The good news is that the money on the table this time around is being measured in millions rather than billions of dollars, and the technology is more mature. Thus, the likelihood of another implosion is reduced, and if realized will be less severe than the last time around.

Finally, in the original point – that being a consultant under someone else’s auspices provides more opportunities for skills growth – there is a lesson that even lone-wolves such as ourselves can take to heart: if the client trusts you, they’ll let you use the tools you feel are best suited to the job, rather than forcing their choices onto the spec.

Just sayin’.


My theory used to be that each job serves as a training ground for the next. When I was laid off as an engineer four years ago, I leveraged the computer experience I’d gained during the past few jobs, and started my own company building models and programs for other people.

Maria Fadli

I am learnig from you,
Thank you for this piece of your mind. It has enlightened me to make my job search lighter. I am looking for work as Spanish- English creative writer, translator, proofreader. I read a lot of advise to improve my search.
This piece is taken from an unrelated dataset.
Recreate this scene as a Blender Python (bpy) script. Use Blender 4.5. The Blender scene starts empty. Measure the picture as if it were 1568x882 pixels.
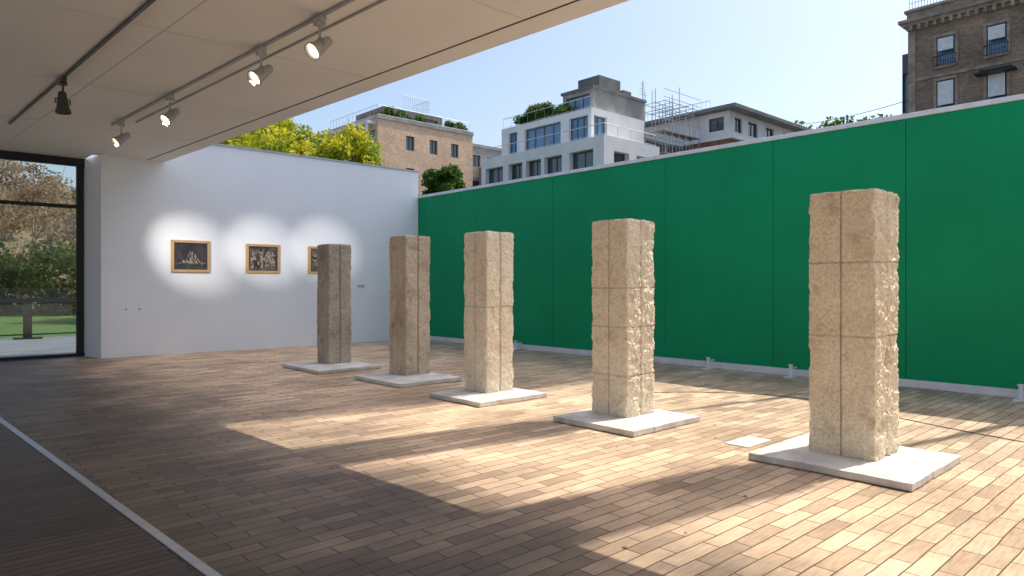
import bpy, math, random
from mathutils import Vector, noise, Matrix
random.seed(7)
scene = bpy.context.scene
scene.view_settings.view_transform = 'Standard'
scene.view_settings.look = 'None'
scene.view_settings.exposure = 0
COL = scene.collection

# ------------------------------------------------------------------ materials
def nt(name):
    m = bpy.data.materials.new(name); m.use_nodes = True
    n = m.node_tree; b = n.nodes["Principled BSDF"]
    return m, n, b

def pmat(name, c1, c2=None, scale=4.0, rough=.7, bump=0.0, bscale=40.0, metal=0.0, spec=.4, stretch=(1,1,1), detail=6, lo=.35, hi=.65):
    m, n, b = nt(name)
    b.inputs['Roughness'].default_value = rough
    b.inputs['Metallic'].default_value = metal
    b.inputs['Specular IOR Level'].default_value = spec
    tc = n.nodes.new('ShaderNodeTexCoord'); mp = n.nodes.new('ShaderNodeMapping')
    mp.inputs['Scale'].default_value = stretch
    n.links.new(tc.outputs['Object'], mp.inputs['Vector'])
    if c2 is None: c2 = tuple(x*.85 for x in c1)
    nz = n.nodes.new('ShaderNodeTexNoise'); nz.inputs['Scale'].default_value = scale; nz.inputs['Detail'].default_value = detail
    n.links.new(mp.outputs[0], nz.inputs['Vector'])
    r = n.nodes.new('ShaderNodeValToRGB')
    r.color_ramp.elements[0].position = lo; r.color_ramp.elements[1].position = hi
    r.color_ramp.elements[0].color = (*c1, 1); r.color_ramp.elements[1].color = (*c2, 1)
    n.links.new(nz.outputs['Fac'], r.inputs['Fac'])
    n.links.new(r.outputs['Color'], b.inputs['Base Color'])
    if bump > 0:
        n2 = n.nodes.new('ShaderNodeTexNoise'); n2.inputs['Scale'].default_value = bscale; n2.inputs['Detail'].default_value = 8
        n.links.new(mp.outputs[0], n2.inputs['Vector'])
        bp = n.nodes.new('ShaderNodeBump'); bp.inputs['Strength'].default_value = bump; bp.inputs['Distance'].default_value = .01
        n.links.new(n2.outputs['Fac'], bp.inputs['Height']); n.links.new(bp.outputs[0], b.inputs['Normal'])
    return m

def brickmat(name, c1, c2, mortar, bw, rh, ms, rough=.6, axis='XY', bump=.3, spec=.4, rot=0, roughvar=0.0, bias=0.0, noisemul=.35, nscale=1.2, offset=.5, canopy_shade=None):
    m, n, b = nt(name)
    tc = n.nodes.new('ShaderNodeTexCoord'); mp = n.nodes.new('ShaderNodeMapping')
    n.links.new(tc.outputs['Object'], mp.inputs['Vector'])
    src = mp.outputs[0]
    if axis != 'XY':
        sp = n.nodes.new('ShaderNodeSeparateXYZ'); cb = n.nodes.new('ShaderNodeCombineXYZ')
        ad = n.nodes.new('ShaderNodeMath'); ad.operation = 'ADD'
        n.links.new(src, sp.inputs[0]); n.links.new(sp.outputs['X'], ad.inputs[0]); n.links.new(sp.outputs['Y'], ad.inputs[1])
        n.links.new(ad.outputs[0], cb.inputs['X']); n.links.new(sp.outputs['Z'], cb.inputs['Y'])
        src = cb.outputs[0]
    else:
        mp.inputs['Rotation'].default_value = (0, 0, rot)
        wn = n.nodes.new('ShaderNodeTexNoise'); wn.inputs['Scale'].default_value = 1.5; wn.inputs['Detail'].default_value = 2
        n.links.new(src, wn.inputs['Vector'])
        sb = n.nodes.new('ShaderNodeVectorMath'); sb.operation = 'MULTIPLY_ADD'
        sb.inputs[1].default_value = (.05, .035, 0)
        n.links.new(wn.outputs['Color'], sb.inputs[0]); n.links.new(src, sb.inputs[2]); src = sb.outputs[0]
    br = n.nodes.new('ShaderNodeTexBrick')
    br.inputs['Scale'].default_value = 1; br.inputs['Brick Width'].default_value = bw; br.inputs['Row Height'].default_value = rh
    br.inputs['Mortar Size'].default_value = ms; br.inputs['Mortar Smooth'].default_value = .2; br.inputs['Bias'].default_value = bias
    br.offset = offset
    br.inputs['Color1'].default_value = (*c1, 1); br.inputs['Color2'].default_value = (*c2, 1); br.inputs['Mortar'].default_value = (*mortar, 1)
    n.links.new(src, br.inputs['Vector'])
    nz = n.nodes.new('ShaderNodeTexNoise'); nz.inputs['Scale'].default_value = nscale; nz.inputs['Detail'].default_value = 8
    n.links.new(tc.outputs['Object'], nz.inputs['Vector'])
    mr = n.nodes.new('ShaderNodeMapRange'); mr.inputs[1].default_value = .3; mr.inputs[2].default_value = .7
    mr.inputs[3].default_value = 1-noisemul; mr.inputs[4].default_value = 1+noisemul*.6
    n.links.new(nz.outputs['Fac'], mr.inputs[0])
    g = n.nodes.new('ShaderNodeTexNoise'); g.inputs['Scale'].default_value = 6; g.inputs['Detail'].default_value = 8
    mp2 = n.nodes.new('ShaderNodeMapping'); mp2.inputs['Scale'].default_value = (1, 9, 1) if axis == 'XY' else (1, 1, 1)
    n.links.new(tc.outputs['Object'], mp2.inputs[0]); n.links.new(mp2.outputs[0], g.inputs['Vector'])
    mg = n.nodes.new('ShaderNodeMapRange'); mg.inputs[1].default_value = .3; mg.inputs[2].default_value = .7; mg.inputs[3].default_value = .80; mg.inputs[4].default_value = 1.15
    n.links.new(g.outputs['Fac'], mg.inputs[0])
    mm = n.nodes.new('ShaderNodeMath'); mm.operation = 'MULTIPLY'; n.links.new(mr.outputs[0], mm.inputs[0]); n.links.new(mg.outputs[0], mm.inputs[1])
    fac = mm.outputs[0]
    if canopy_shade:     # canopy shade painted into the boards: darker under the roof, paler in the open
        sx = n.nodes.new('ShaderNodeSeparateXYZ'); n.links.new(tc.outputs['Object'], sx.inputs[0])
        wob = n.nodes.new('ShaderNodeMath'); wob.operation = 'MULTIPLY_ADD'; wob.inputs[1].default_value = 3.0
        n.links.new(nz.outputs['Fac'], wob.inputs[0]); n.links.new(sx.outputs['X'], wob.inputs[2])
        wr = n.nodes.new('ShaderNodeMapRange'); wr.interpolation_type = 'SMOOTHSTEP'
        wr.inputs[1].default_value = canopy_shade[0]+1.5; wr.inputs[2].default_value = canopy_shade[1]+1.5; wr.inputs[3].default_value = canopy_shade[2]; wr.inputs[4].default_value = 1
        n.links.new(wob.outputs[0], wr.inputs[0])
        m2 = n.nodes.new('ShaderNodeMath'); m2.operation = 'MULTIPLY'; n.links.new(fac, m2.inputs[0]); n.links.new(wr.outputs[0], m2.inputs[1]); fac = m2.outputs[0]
    vm = n.nodes.new('ShaderNodeVectorMath'); vm.operation = 'SCALE'
    n.links.new(br.outputs['Color'], vm.inputs[0]); n.links.new(fac, vm.inputs['Scale'])
    n.links.new(vm.outputs[0], b.inputs['Base Color'])
    b.inputs['Specular IOR Level'].default_value = spec
    rr = n.nodes.new('ShaderNodeMapRange'); rr.inputs[1].default_value = .3; rr.inputs[2].default_value = .7
    rr.inputs[3].default_value = rough-roughvar; rr.inputs[4].default_value = rough+roughvar
    n.links.new(g.outputs['Fac'], rr.inputs[0]); n.links.new(rr.outputs[0], b.inputs['Roughness'])
    if bump > 0:
        inv = n.nodes.new('ShaderNodeMath'); inv.operation = 'MULTIPLY_ADD'; inv.inputs[1].default_value = -1
        n.links.new(br.outputs['Fac'], inv.inputs[0])
        gs = n.nodes.new('ShaderNodeMath'); gs.operation = 'MULTIPLY'; gs.inputs[1].default_value = .5
        n.links.new(g.outputs['Fac'], gs.inputs[0]); n.links.new(gs.outputs[0], inv.inputs[2])
        bp = n.nodes.new('ShaderNodeBump'); bp.inputs['Strength'].default_value = bump; bp.inputs['Distance'].default_value = .006
        n.links.new(inv.outputs[0], bp.inputs['Height']); n.links.new(bp.outputs[0], b.inputs['Normal'])
    return m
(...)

Yours is the best I had. Yes, to focus on finding a job in which I can learn at the same time I work and share myself is great for me. Thanks I needed that. Gracias too!

Avonelle Lovhaug

Something that may be a bit counterintuitive is that this has been more of a problem for me since I started freelancing than when I was a consultant for someone else. I think it is because when I worked for a consulting firm, they pushed me to be comfortable with doing things that were outside my comfort zone. Now that I’m working for myself, it is easier for me to wimp out.

Thanks for the reminder that I need to push myself out of that comfort zone in order to increase my value in the marketplace.